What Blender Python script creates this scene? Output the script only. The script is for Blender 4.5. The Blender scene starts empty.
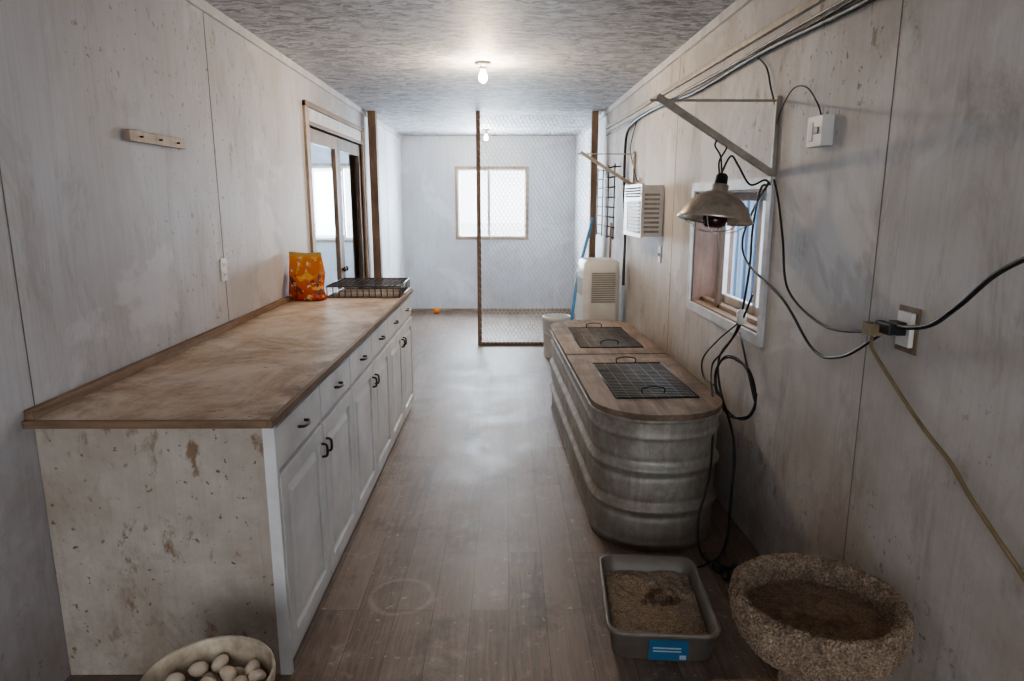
import bpy, bmesh, math, random
from mathutils import Vector, Matrix, noise as mnoise
random.seed(7)
S = bpy.context.scene
C = bpy.context.collection

# ------------------------------------------------------------------ materials
class NT:
    def __init__(s, name):
        s.m = bpy.data.materials.new(name); s.m.use_nodes = True
        s.t = s.m.node_tree; s.b = s.t.nodes['Principled BSDF']
        s.co = s.t.nodes.new('ShaderNodeTexCoord').outputs['Object']
    def n(s, k): return s.t.nodes.new(k)
    def l(s, a, b): s.t.links.new(a, b)
    def mapping(s, scale=(1,1,1), rot=(0,0,0), loc=(0,0,0)):
        m = s.n('ShaderNodeMapping'); m.inputs['Scale'].default_value = scale
        m.inputs['Rotation'].default_value = rot; m.inputs['Location'].default_value = loc
        s.l(s.co, m.inputs['Vector']); return m.outputs[0]
    def noise(s, scale, detail=6, rough=.6, vec=None, dist=0):
        n = s.n('ShaderNodeTexNoise'); n.inputs['Scale'].default_value = scale
        n.inputs['Detail'].default_value = detail; n.inputs['Roughness'].default_value = rough
        n.inputs['Distortion'].default_value = dist
        s.l(vec if vec else s.co, n.inputs['Vector']); return n.outputs['Fac']
    def ramp(s, f, a, b, va=0., vb=1.):
        m = s.n('ShaderNodeMapRange'); m.inputs[1].default_value = a; m.inputs[2].default_value = b
        m.inputs[3].default_value = va; m.inputs[4].default_value = vb
        s.l(f, m.inputs[0]); return m.outputs[0]
    def mix(s, f, a, b, mode='MIX'):
        m = s.n('ShaderNodeMix'); m.data_type = 'RGBA'; m.blend_type = mode
        for val, i in ((f, 0), (a, 6), (b, 7)):
            if isinstance(val, (int, float)): m.inputs[i].default_value = val
            elif isinstance(val, tuple): m.inputs[i].default_value = (*val, 1) if len(val) == 3 else val
            else: s.l(val, m.inputs[i])
        return m.outputs[2]
    def math(s, op, a, b=0., c=0.):
        m = s.n('ShaderNodeMath'); m.operation = op
        for i, v in enumerate((a, b, c)):
            if isinstance(v, (int, float)): m.inputs[i].default_value = v
            else: s.l(v, m.inputs[i])
        return m.outputs[0]
    def sep(s):
        m = s.n('ShaderNodeSeparateXYZ'); s.l(s.co, m.inputs[0]); return m.outputs
    def fin(s, col, rough=.6, metal=0, bump=None, bs=.2, bd=.01, spec=None):
        if isinstance(col, tuple): s.b.inputs['Base Color'].default_value = (*col, 1)
        else: s.l(col, s.b.inputs['Base Color'])
        if isinstance(rough, (int, float)): s.b.inputs['Roughness'].default_value = rough
        else: s.l(rough, s.b.inputs['Roughness'])
        s.b.inputs['Metallic'].default_value = metal
        if spec is not None: s.b.inputs['Specular IOR Level'].default_value = spec
        if bump is not None:
            b = s.n('ShaderNodeBump'); b.inputs['Strength'].default_value = bs; b.inputs['Distance'].default_value = bd
            s.l(bump, b.inputs['Height']); s.l(b.outputs[0], s.b.inputs['Normal'])
        return s.m

def plain(name, c, rough=.5, metal=0, var=.25, scale=12, bs=.1):
    t = NT(name); f = t.noise(scale, 5)
    d = tuple(x*(1-var) for x in c); e = tuple(min(1, x*(1+var*.5)) for x in c)
    return t.fin(t.mix(t.ramp(f, .3, .7), d, e), rough, metal, f, bs, .004)

def wood(name, c1, c2, axis='y', rough=.6, sc=1., dirt=.45):
    t = NT(name)
    s = {'x': (1.2, 14, 14), 'y': (14, 1.2, 14), 'z': (14, 14, 1.2)}[axis]
    v = t.mapping(scale=tuple(q*sc for q in s)); f = t.noise(2.2, 8, .65, v, .6); g = t.noise(3, 8, .7)
    c = t.mix(t.ramp(f, .3, .7), c1, c2)
    c = t.mix(t.ramp(g, .45, .66, 0, dirt), c, tuple(x*.45 for x in c1))
    return t.fin(c, rough, 0, f, .25, .003)

def wallmat(name, c1, c2, stain=.5, low=.35, sv=(0,0,0), drips=.64):
    t = NT(name)
    L = lambda x, y, z: (x+sv[0], y+sv[1], z+sv[2])
    big = t.noise(.7, 4, .5, t.mapping(loc=L(0,0,0)))
    gr = t.noise(1.0, 5, .6, t.mapping(scale=(50, 50, 1.6)), .8)
    c = t.mix(t.ramp(big, .35, .65), c1, c2)
    c = t.mix(t.ramp(gr, .45, .70, 0, .20), c, tuple(x*.55 for x in c1))
    smear = t.noise(1.5, 8, .68, t.mapping(scale=(1, 1, .8), loc=L(3, 1, 2)), .5)
    c = t.mix(t.ramp(smear, .46, .66, 0, stain*.62), c, (.33, .275, .225))
    # rubbed-in grime streaks
    rb = t.noise(2.5, 9, .76, t.mapping(scale=(1, 1.6, .6), loc=L(2, 6, 4)), .8)
    c = t.mix(t.ramp(rb, .53, .67, 0, stain*.68), c, (.24, .185, .14))
    # sparse splashes in clusters
    msk = t.ramp(t.noise(1.1, 3, .5, t.mapping(loc=L(1, 8, 3))), .46, .58)
    dr = t.noise(9, 6, .7, t.mapping(scale=(1, 1, .55), loc=L(9, 4, 1)), .3)
    c = t.mix(t.math('MULTIPLY', t.ramp(dr, drips-.02, drips+.05, 0, stain), msk), c, (.25, .17, .11))
    sp = t.math('MULTIPLY', t.ramp(t.noise(34, 2, .6), .65, .70, 0, 1), msk)
    c = t.mix(t.math('MULTIPLY', sp, min(1, stain*1.1)), c, (.17, .12, .08))
    pt = t.noise(1.1, 7, .62, t.mapping(loc=L(6, 2.3, 4.2)), .5)
    c = t.mix(t.ramp(pt, .57, .61, 0, .35), c, tuple(min(1, x*1.2) for x in c2))
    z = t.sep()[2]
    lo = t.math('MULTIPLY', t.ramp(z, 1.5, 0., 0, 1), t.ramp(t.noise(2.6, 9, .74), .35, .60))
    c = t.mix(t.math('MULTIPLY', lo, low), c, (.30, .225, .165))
    return t.fin(c, .6, 0, t.math('ADD', gr, t.math('MULTIPLY', dr, .3)), .25, .003, .3)

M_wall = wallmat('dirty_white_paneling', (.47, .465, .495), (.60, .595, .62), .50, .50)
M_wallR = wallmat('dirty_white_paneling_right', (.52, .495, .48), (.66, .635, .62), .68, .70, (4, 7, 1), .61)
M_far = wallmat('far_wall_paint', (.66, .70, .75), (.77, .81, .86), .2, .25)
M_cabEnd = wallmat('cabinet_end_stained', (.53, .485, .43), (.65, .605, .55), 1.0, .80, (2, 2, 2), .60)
M_trimW = plain('white_trim_paint', (.60, .60, .61), .5, 0, .2, 8)
M_seam = plain('panel_seam', (.20, .18, .16), .8)
def ceilmat():
    t = NT('painted_osb_ceiling')
    v = t.n('ShaderNodeTexVoronoi'); v.inputs['Scale'].default_value = 1
    mp = t.mapping(scale=(14, 36, 20), rot=(0, 0, .2))
    nz = t.n('ShaderNodeTexNoise'); nz.inputs['Scale'].default_value = 6; nz.inputs['Detail'].default_value = 5; t.l(t.co, nz.inputs['Vector'])
    ad = t.n('ShaderNodeVectorMath'); ad.operation = 'MULTIPLY_ADD'
    t.l(nz.outputs['Color'], ad.inputs[0]); ad.inputs[1].default_value = (5, 8, 3); t.l(mp, ad.inputs[2])
    t.l(ad.outputs[0], v.inputs['Vector'])
    n2 = t.noise(1, 9, .8, t.mapping(scale=(14, 34, 22), rot=(0, 0, .1)), .6)
    vc = t.n('ShaderNodeSeparateColor'); t.l(v.outputs['Color'], vc.inputs[0])
    h = t.math('ADD', t.math('MULTIPLY', vc.outputs[0], .28), n2)
    c = t.mix(t.ramp(h, .46, .76), (.22, .225, .245), (.62, .625, .65))
    return t.fin(c, .6, 0, h, .7, .012)
M_ceil = ceilmat()

def floormat():
    t = NT('worn_vinyl_plank')
    mp = t.mapping(rot=(0, 0, math.radians(90)))
    br = t.n('ShaderNodeTexBrick'); t.l(mp, br.inputs['Vector'])
    br.offset = .37; br.inputs['Scale'].default_value = 1
    br.inputs['Brick Width'].default_value = 1.25; br.inputs['Row Height'].default_value = .152
    br.inputs['Mortar Size'].default_value = .0012; br.inputs['Mortar Smooth'].default_value = .2
    br.inputs['Color1'].default_value = (0, 0, 0, 1); br.inputs['Color2'].default_value = (1, 1, 1, 1)
    br.inputs['Mortar'].default_value = (.5, .5, .5, 1)
    sc = t.n('ShaderNodeSeparateColor'); t.l(br.outputs['Color'], sc.inputs[0])
    gv = t.n('ShaderNodeVectorMath'); gv.operation = 'MULTIPLY_ADD'
    t.l(br.outputs['Color'], gv.inputs[0]); gv.inputs[1].default_value = (9, 9, 9); t.l(t.mapping(scale=(20, 1.5, 1)), gv.inputs[2])
    g = t.noise(1.5, 9, .72, gv.outputs[0], 1.4)
    g2 = t.noise(1.5, 4, .6, t.mapping(scale=(90, 4, 1)), .4)
    c = t.mix(t.ramp(g, .32, .68), (.085, .053, .038), (.275, .195, .15))
    c = t.mix(t.ramp(g2, .4, .7, 0, .38), c, (.07, .046, .034))
    c = t.mix(t.math('MULTIPLY', sc.outputs[0], .40), c, (.34, .265, .215), 'MIX')
    d = t.noise(2.0, 10, .74, None, .5)
    c = t.mix(t.ramp(d, .45, .65, 0, .40), c, (.35, .295, .26))
    d2 = t.noise(6, 8, .74)
    c = t.mix(t.ramp(d2, .57, .65, 0, .38), c, (.43, .37, .32))
    d4 = t.noise(2.6, 8, .74, t.mapping(loc=(5, 9, 0)))
    c = t.mix(t.ramp(d4, .54, .66, 0, .55), c, (.06, .04, .03))
    d3 = t.noise(26, 3, .6)
    c = t.mix(t.ramp(d3, .66, .69, 0, .5), c, (.52, .47, .41))
    o = t.sep()
    for cx, cy, rr, am in ((-.45, 2.60, .13, .42), (-.35, 3.3, .14, .2)):
        dx = t.math('SUBTRACT', o[0], cx); dy = t.math('SUBTRACT', o[1], cy)
        r = t.math('SQRT', t.math('ADD', t.math('MULTIPLY', dx, dx), t.math('MULTIPLY', dy, dy)))
        r = t.math('ADD', r, t.math('MULTIPLY', t.math('SUBTRACT', d, .5), .06))
        k = t.math('MULTIPLY', t.ramp(t.math('ABSOLUTE', t.math('SUBTRACT', r, rr)), .001, .018, am, 0), t.ramp(d2, .36, .52))
        c = t.mix(k, c, (.46, .38, .31))
    c = t.mix(t.math('MULTIPLY', br.outputs['Fac'], .7), c, (.03, .022, .018))
    ro = t.ramp(d, .3, .7, .40, .60)
    return t.fin(c, ro, 0, t.math('SUBTRACT', t.math('MULTIPLY', g, .3), br.outputs['Fac']), .3, .002, .42)
M_floor = floormat()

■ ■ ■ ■

### Required work
Starting at the line that contains "c = t.mix(t.math('MULTIPLY', lo, low), c, (.30, .225, .165))", repeat each line exactly, and stop after the line that contains "M_ceil = ceilmat()".

### Output
    c = t.mix(t.math('MULTIPLY', lo, low), c, (.30, .225, .165))
    return t.fin(c, .6, 0, t.math('ADD', gr, t.math('MULTIPLY', dr, .3)), .25, .003, .3)

M_wall = wallmat('dirty_white_paneling', (.47, .465, .495), (.60, .595, .62), .50, .50)
M_wallR = wallmat('dirty_white_paneling_right', (.52, .495, .48), (.66, .635, .62), .68, .70, (4, 7, 1), .61)
M_far = wallmat('far_wall_paint', (.66, .70, .75), (.77, .81, .86), .2, .25)
M_cabEnd = wallmat('cabinet_end_stained', (.53, .485, .43), (.65, .605, .55), 1.0, .80, (2, 2, 2), .60)
M_trimW = plain('white_trim_paint', (.60, .60, .61), .5, 0, .2, 8)
M_seam = plain('panel_seam', (.20, .18, .16), .8)
def ceilmat():
    t = NT('painted_osb_ceiling')
    v = t.n('ShaderNodeTexVoronoi'); v.inputs['Scale'].default_value = 1
    mp = t.mapping(scale=(14, 36, 20), rot=(0, 0, .2))
    nz = t.n('ShaderNodeTexNoise'); nz.inputs['Scale'].default_value = 6; nz.inputs['Detail'].default_value = 5; t.l(t.co, nz.inputs['Vector'])
    ad = t.n('ShaderNodeVectorMath'); ad.operation = 'MULTIPLY_ADD'
    t.l(nz.outputs['Color'], ad.inputs[0]); ad.inputs[1].default_value = (5, 8, 3); t.l(mp, ad.inputs[2])
    t.l(ad.outputs[0], v.inputs['Vector'])
    n2 = t.noise(1, 9, .8, t.mapping(scale=(14, 34, 22), rot=(0, 0, .1)), .6)
    vc = t.n('ShaderNodeSeparateColor'); t.l(v.outputs['Color'], vc.inputs[0])
    h = t.math('ADD', t.math('MULTIPLY', vc.outputs[0], .28), n2)
    c = t.mix(t.ramp(h, .46, .76), (.22, .225, .245), (.62, .625, .65))
    return t.fin(c, .6, 0, h, .7, .012)
M_ceil = ceilmat()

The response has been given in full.